The Four Gates

Both the Northgate and Southgate of Kenabres are guarded to prevent entry of any and all who would do the city harm. Due to its proximity to the Worldwound and the frequency with which demons attempted to infiltrate the city, the test of the Four Gates was developed by witch hunter Liotr Hawkblade to discover those tainted by demons. Travelers who cannot prove their identity by reciting their crosses are required to submit to one of the gates before they enter the city.

Those who submit to the gates voluntarily, such as newcomers who simply do not have a cross because they have never needed one before, may choose which gate they submit to – provided they also have the coin to pay the entrance fee.
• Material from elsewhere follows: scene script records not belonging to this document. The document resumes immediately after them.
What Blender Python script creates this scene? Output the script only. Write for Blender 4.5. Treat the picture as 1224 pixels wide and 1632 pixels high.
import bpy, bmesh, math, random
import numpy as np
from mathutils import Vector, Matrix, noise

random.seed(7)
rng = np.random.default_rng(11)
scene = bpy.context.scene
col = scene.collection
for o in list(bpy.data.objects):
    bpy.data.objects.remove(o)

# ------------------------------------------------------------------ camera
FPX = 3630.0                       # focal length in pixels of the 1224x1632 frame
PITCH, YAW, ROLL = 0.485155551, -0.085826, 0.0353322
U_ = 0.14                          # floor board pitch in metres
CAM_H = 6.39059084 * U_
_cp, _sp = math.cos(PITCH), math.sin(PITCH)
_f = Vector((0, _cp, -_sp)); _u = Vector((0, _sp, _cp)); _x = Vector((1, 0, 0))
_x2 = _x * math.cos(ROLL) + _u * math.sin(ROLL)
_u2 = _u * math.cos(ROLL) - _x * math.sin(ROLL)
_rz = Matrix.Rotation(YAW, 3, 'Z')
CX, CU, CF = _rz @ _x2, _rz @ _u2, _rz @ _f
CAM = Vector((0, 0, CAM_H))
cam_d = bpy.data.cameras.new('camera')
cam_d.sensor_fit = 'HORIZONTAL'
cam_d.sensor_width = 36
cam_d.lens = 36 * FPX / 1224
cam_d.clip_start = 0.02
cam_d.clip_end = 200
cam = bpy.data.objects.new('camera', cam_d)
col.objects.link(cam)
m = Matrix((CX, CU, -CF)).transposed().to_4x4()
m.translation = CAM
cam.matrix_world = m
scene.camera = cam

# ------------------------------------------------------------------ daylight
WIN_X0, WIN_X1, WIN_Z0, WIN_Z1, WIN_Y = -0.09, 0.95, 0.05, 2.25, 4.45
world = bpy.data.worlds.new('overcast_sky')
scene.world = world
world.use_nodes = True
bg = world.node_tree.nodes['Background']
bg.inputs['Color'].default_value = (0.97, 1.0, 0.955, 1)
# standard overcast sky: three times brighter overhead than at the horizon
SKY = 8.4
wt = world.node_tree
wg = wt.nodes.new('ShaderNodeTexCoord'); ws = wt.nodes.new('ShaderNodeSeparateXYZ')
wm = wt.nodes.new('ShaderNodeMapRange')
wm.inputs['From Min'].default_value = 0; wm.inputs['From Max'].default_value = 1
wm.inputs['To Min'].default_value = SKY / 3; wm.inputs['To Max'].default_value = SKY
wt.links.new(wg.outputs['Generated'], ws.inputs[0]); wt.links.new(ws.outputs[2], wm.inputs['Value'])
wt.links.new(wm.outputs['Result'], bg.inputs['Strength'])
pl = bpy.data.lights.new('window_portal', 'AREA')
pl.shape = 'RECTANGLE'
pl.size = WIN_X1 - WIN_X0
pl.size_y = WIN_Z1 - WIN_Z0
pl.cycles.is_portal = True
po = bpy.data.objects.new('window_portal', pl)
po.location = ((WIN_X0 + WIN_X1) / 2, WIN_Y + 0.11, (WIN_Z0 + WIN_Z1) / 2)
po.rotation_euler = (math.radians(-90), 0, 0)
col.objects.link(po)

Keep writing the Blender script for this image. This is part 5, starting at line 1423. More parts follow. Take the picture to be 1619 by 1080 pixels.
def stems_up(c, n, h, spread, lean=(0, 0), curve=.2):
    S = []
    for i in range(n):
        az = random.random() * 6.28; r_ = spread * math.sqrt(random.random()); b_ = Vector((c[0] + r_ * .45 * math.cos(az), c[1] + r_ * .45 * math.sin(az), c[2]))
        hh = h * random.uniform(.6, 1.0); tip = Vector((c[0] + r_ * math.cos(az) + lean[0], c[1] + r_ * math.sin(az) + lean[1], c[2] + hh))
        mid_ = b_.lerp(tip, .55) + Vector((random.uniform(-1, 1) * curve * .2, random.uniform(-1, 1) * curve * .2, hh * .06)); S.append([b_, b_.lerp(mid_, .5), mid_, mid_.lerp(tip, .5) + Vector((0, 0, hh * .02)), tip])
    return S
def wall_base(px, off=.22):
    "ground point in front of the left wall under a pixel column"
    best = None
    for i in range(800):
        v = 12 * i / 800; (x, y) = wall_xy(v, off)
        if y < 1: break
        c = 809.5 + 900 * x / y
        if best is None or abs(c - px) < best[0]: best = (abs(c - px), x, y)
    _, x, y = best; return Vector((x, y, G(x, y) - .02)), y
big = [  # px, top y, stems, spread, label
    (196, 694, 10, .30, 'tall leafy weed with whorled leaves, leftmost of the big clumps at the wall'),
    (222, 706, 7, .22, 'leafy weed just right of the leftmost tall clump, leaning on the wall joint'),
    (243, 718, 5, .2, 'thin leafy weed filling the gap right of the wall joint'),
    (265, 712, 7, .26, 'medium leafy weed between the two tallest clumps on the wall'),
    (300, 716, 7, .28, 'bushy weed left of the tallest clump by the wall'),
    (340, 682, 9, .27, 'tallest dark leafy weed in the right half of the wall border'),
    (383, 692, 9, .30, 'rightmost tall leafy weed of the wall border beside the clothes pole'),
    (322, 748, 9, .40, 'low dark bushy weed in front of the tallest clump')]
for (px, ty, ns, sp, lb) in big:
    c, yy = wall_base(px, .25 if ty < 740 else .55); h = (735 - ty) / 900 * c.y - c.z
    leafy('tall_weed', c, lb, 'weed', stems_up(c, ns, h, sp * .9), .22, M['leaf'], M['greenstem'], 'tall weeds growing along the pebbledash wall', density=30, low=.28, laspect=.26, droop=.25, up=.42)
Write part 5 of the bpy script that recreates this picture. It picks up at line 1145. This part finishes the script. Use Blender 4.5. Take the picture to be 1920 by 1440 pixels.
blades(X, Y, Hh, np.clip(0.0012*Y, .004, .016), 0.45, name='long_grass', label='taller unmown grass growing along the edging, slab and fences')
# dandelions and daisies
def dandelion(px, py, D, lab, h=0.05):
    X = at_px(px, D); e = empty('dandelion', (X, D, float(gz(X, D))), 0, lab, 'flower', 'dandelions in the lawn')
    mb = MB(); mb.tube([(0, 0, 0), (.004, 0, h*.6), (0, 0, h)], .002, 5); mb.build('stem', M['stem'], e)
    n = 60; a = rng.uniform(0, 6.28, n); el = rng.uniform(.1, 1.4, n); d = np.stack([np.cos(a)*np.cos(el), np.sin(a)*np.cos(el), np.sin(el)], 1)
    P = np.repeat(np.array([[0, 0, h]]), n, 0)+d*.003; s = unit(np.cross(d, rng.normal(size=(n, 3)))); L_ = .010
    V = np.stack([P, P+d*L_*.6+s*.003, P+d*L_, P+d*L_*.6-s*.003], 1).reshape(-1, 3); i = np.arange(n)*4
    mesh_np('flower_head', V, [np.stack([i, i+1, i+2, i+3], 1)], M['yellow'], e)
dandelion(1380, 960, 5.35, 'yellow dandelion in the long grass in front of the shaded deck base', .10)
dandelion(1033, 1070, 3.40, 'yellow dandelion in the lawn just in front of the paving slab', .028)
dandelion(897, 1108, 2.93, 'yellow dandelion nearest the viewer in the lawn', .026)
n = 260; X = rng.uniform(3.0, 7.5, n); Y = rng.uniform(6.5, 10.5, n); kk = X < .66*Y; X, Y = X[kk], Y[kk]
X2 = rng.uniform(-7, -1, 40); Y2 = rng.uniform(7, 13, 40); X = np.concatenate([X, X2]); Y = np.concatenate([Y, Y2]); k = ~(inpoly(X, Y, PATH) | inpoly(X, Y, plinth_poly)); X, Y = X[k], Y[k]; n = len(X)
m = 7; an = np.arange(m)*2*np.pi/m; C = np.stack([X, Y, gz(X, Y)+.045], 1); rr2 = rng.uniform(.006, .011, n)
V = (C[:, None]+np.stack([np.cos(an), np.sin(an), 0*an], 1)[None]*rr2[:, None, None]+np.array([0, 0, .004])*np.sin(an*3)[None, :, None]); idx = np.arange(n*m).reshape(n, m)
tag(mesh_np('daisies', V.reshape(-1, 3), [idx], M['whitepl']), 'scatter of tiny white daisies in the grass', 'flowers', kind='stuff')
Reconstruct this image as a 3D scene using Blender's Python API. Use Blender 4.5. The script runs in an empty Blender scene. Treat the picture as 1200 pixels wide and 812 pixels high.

The gentler the gate, the more expensive the fee.


The first gate is the Gate of Water, a bath of holy water that would burn those under demonic influence. Entrance via this gate costs 50 gold pieces, and it is the gate most often used by foreign dignitaries and other nobles entering the city.


The second gate is the Gate of Poison, in which travelers must drink a diluted vial of poison distilled from the Calabar bean. This poison induces instant vomiting in almost all – save demons, who are unaffected by normal poisons. While the ordeal is unpleasant, it almost never causes lasting harm. Entrance via this gate costs 30 gold pieces.


The third gate, the Gate of Fire, is administered by Liotr Hawkblade himself. Travelers submitting to the third gate are branded with a hot iron; a human will feel the terrible pain, but a demon – or a human possessed by a demon – will not, thanks to their Abyssal heritage. Hawkblade knows first-hand the feeling of flames and can see through any demonic ruse of pain. In addition, a demon or demon-possessed individual will not scar from the brand – a dead giveaway every time.


The last gate, the Gate of Iron and Steel, is usually reserved for transported criminals, those caught sneaking into the city, or those too destitute to afford any other gate. A long gash is made along the back of each arm, once using a blade of steel and once a blade of cold iron. If the blade of cold iron cuts deeper and bleeds more profusely, then guards know that the traveler is under the taint of demons. Of course, this test is highly dependent on the competency – and objectivity – of the guards administering it and interpreting the “results”; it is for this reason that some choose the arguably more-arduous Gate of Fire. The brand may be more painful, but it is also fairer.